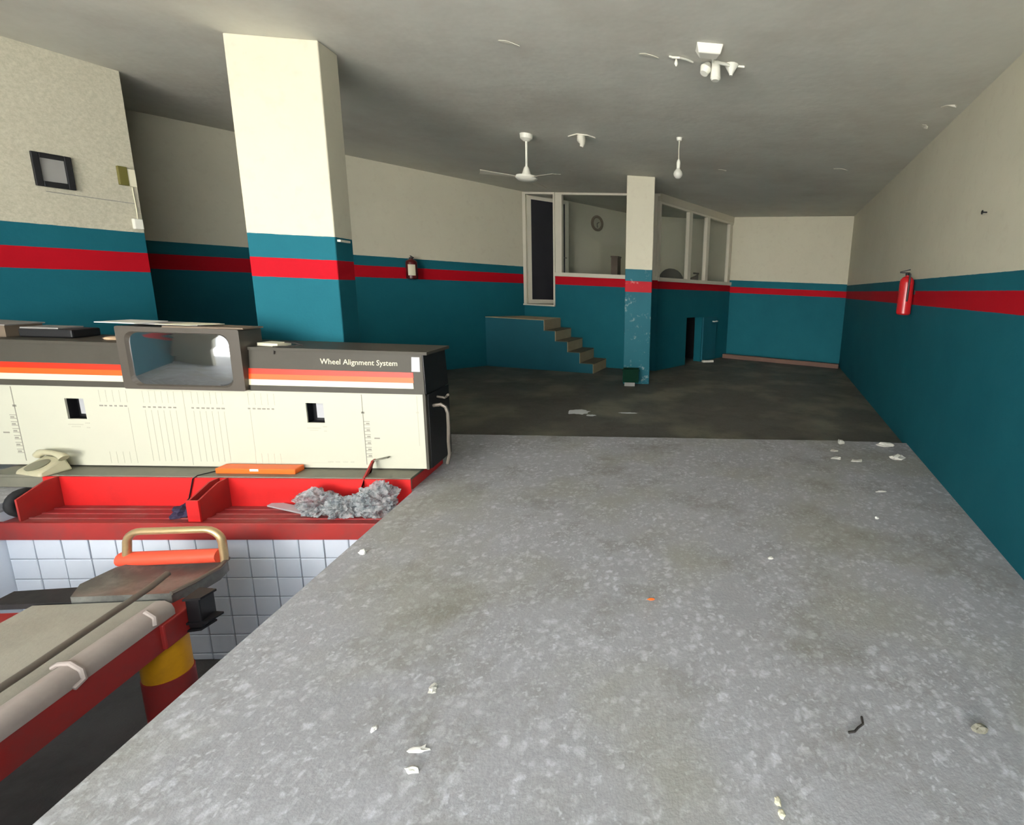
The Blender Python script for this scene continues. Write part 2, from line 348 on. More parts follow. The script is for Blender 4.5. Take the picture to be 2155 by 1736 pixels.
b = MB(); b.box(-9, -6, -1.1, -0.9, -0.06, HC).box(1.1, 2.0, -1.1, -0.9, -0.06, HC).box(-6, 1.1, -1.1, -0.9, 3.25, HC)
struct(b.build('wall_front', 'office_in'), 'front wall round the open shutter doorway')
struct(MB().box(-30, 30, -40, -1.0, -0.3, -0.02).build('ground', 'ground'), 'pale paving outside the shutter')
struct(MB().box(-14, -2, -17.5, -17, -0.02, 7).build('wall_bounce', 'facade'), 'unseen rendered facade, added to bounce sunlight through the shutter')  # unseen wall, sized and placed to throw sunlight into the garage
# columns
struct(MB().box(-3.168, -2.507, 4.145, 4.378, -0.06, HC).build('column', 'col1', bevel=0.008), 'bright square column standing behind the wheel alignment cabinet')
struct(MB().box(-0.362, 0.078, 7.95, 8.33, -0.06, HC).build('column', 'col2', bevel=0.01), 'slim column with worn paint in front of the glazed office')
# office walls
b = MB(); OW.slab(b, 0, 0.66, -0.2, 1.12, 0.0, -0.18); OW.slab(b, 0.66, OW.L, -0.2, 1.715, 0.0, -0.18); ow = struct(b.build('wall_office_front', 'wall_o'), 'teal parapet wall below the office window and door')
NS0, NS1, NZ = 1.10, 1.74, 0.97
b = MB(); DW.slab(b, 0, NS0, -0.2, 1.70, 0, -0.18); DW.slab(b, NS1, DW.L, -0.2, 1.70, 0, -0.18); DW.slab(b, NS0, NS1, NZ, 1.70, 0, -0.18)
struct(b.build('wall_office_side', 'wall_o'), 'teal parapet wall of the office with a low opening in it')
# ------------------------------------------------------------------ office interior, glazing, door, stairs
b = MB(); Wall((-1.55, 12.25), (3.2, 12.25)).slab(b, 0, 4.75, -0.2, HC, 0.0, -0.2); struct(b.build('wall_office_rear', 'office_in'))
b = MB(); MW.slab(b, MW.L+0.06, MW.L+3.3, -0.2, HC, 0.0, -0.2); struct(b.build('wall_office_left', 'office_in'))
b = MB(); Wall((1.98, 12.25), (2.06, 11.70)).slab(b, 0, 0.55, -0.2, HC, 0.0, -0.15); struct(b.build('wall_office_right', 'office_in'))
struct(MB().prism([(-2.3, 9.87, 1.02), (0.19, 9.26, 1.02), (0.2, 9.43, 1.02), (1.85, 11.66, 1.02), (1.9, 12.24, 1.02), (-0.3, 12.24, 1.02)], (0, 0, 0.1)).build('floor', 'office_in'), 'raised floor inside the glazed office')
def window(n, wall, t0, t1, z0, z1, mullions, label, off=-0.07):
    w = struct(bpy.data.objects.new('window_%d' % n, None)); COL.objects.link(w); w['_o'] = (0, 0, 0); tag(w, label)
    b = MB(); wall.slab(b, t0, t1, z0, z0+0.075, 0.035, -0.14); b.build('window_sill', 'frame', w, bevel=0.004)
    b = MB(); wall.slab(b, t0, t1, z1-0.04, z1, 0.0, -0.09); b.build('window_head', 'frame', w)
    for (a, c) in mullions:
        b = MB(); wall.slab(b, a, c, z0+0.075, z1-0.04, 0.0, -0.09); b.build('mullion', 'frame', w, bevel=0.003)
    ms = sorted(mullions)
    for (a, c), (d, e) in zip(ms[:-1], ms[1:]):
        b = MB(); wall.slab(b, c-0.01, d+0.01, z0+0.065, z1-0.03, off, off-0.006); b.build('pane', 'glass', w)
    return w
window(1, OW, 0.66, OW.L, 1.715, HC-0.01, [(0.665, 0.80), (2.60, 2.69)], 'office front window in a white frame beside the door')
dwl = 2.94
window(2, DW, 0.0, DW.L, 1.70, HC-0.14, [(0.0, 0.06), (1.05, 1.17), (1.78, 1.90), (2.86, 2.98)], 'three-light office side window receding behind the slim column')
b = MB(); DW.slab(b, 0, DW.L, HC-0.14, HC, 0.01, -0.14); struct(b.build('trim_1', 'office_in'), 'beam over the office side window')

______

What you have to do -
Without the pictures, copy the material exactly as given.

Result -
The Blender Python script for this scene continues. Write part 2, from line 348 on. More parts follow. The script is for Blender 4.5. Take the picture to be 2155 by 1736 pixels.
b = MB(); b.box(-9, -6, -1.1, -0.9, -0.06, HC).box(1.1, 2.0, -1.1, -0.9, -0.06, HC).box(-6, 1.1, -1.1, -0.9, 3.25, HC)
struct(b.build('wall_front', 'office_in'), 'front wall round the open shutter doorway')
struct(MB().box(-30, 30, -40, -1.0, -0.3, -0.02).build('ground', 'ground'), 'pale paving outside the shutter')
struct(MB().box(-14, -2, -17.5, -17, -0.02, 7).build('wall_bounce', 'facade'), 'unseen rendered facade, added to bounce sunlight through the shutter')  # unseen wall, sized and placed to throw sunlight into the garage
# columns
struct(MB().box(-3.168, -2.507, 4.145, 4.378, -0.06, HC).build('column', 'col1', bevel=0.008), 'bright square column standing behind the wheel alignment cabinet')
struct(MB().box(-0.362, 0.078, 7.95, 8.33, -0.06, HC).build('column', 'col2', bevel=0.01), 'slim column with worn paint in front of the glazed office')
# office walls
b = MB(); OW.slab(b, 0, 0.66, -0.2, 1.12, 0.0, -0.18); OW.slab(b, 0.66, OW.L, -0.2, 1.715, 0.0, -0.18); ow = struct(b.build('wall_office_front', 'wall_o'), 'teal parapet wall below the office window and door')
NS0, NS1, NZ = 1.10, 1.74, 0.97
b = MB(); DW.slab(b, 0, NS0, -0.2, 1.70, 0, -0.18); DW.slab(b, NS1, DW.L, -0.2, 1.70, 0, -0.18); DW.slab(b, NS0, NS1, NZ, 1.70, 0, -0.18)
struct(b.build('wall_office_side', 'wall_o'), 'teal parapet wall of the office with a low opening in it')
# ------------------------------------------------------------------ office interior, glazing, door, stairs
b = MB(); Wall((-1.55, 12.25), (3.2, 12.25)).slab(b, 0, 4.75, -0.2, HC, 0.0, -0.2); struct(b.build('wall_office_rear', 'office_in'))
b = MB(); MW.slab(b, MW.L+0.06, MW.L+3.3, -0.2, HC, 0.0, -0.2); struct(b.build('wall_office_left', 'office_in'))
b = MB(); Wall((1.98, 12.25), (2.06, 11.70)).slab(b, 0, 0.55, -0.2, HC, 0.0, -0.15); struct(b.build('wall_office_right', 'office_in'))
struct(MB().prism([(-2.3, 9.87, 1.02), (0.19, 9.26, 1.02), (0.2, 9.43, 1.02), (1.85, 11.66, 1.02), (1.9, 12.24, 1.02), (-0.3, 12.24, 1.02)], (0, 0, 0.1)).build('floor', 'office_in'), 'raised floor inside the glazed office')
def window(n, wall, t0, t1, z0, z1, mullions, label, off=-0.07):
    w = struct(bpy.data.objects.new('window_%d' % n, None)); COL.objects.link(w); w['_o'] = (0, 0, 0); tag(w, label)
    b = MB(); wall.slab(b, t0, t1, z0, z0+0.075, 0.035, -0.14); b.build('window_sill', 'frame', w, bevel=0.004)
    b = MB(); wall.slab(b, t0, t1, z1-0.04, z1, 0.0, -0.09); b.build('window_head', 'frame', w)
    for (a, c) in mullions:
        b = MB(); wall.slab(b, a, c, z0+0.075, z1-0.04, 0.0, -0.09); b.build('mullion', 'frame', w, bevel=0.003)
    ms = sorted(mullions)
    for (a, c), (d, e) in zip(ms[:-1], ms[1:]):
        b = MB(); wall.slab(b, c-0.01, d+0.01, z0+0.065, z1-0.03, off, off-0.006); b.build('pane', 'glass', w)
    return w
window(1, OW, 0.66, OW.L, 1.715, HC-0.01, [(0.665, 0.80), (2.60, 2.69)], 'office front window in a white frame beside the door')
dwl = 2.94
window(2, DW, 0.0, DW.L, 1.70, HC-0.14, [(0.0, 0.06), (1.05, 1.17), (1.78, 1.90), (2.86, 2.98)], 'three-light office side window receding behind the slim column')
b = MB(); DW.slab(b, 0, DW.L, HC-0.14, HC, 0.01, -0.14); struct(b.build('trim_1', 'office_in'), 'beam over the office side window')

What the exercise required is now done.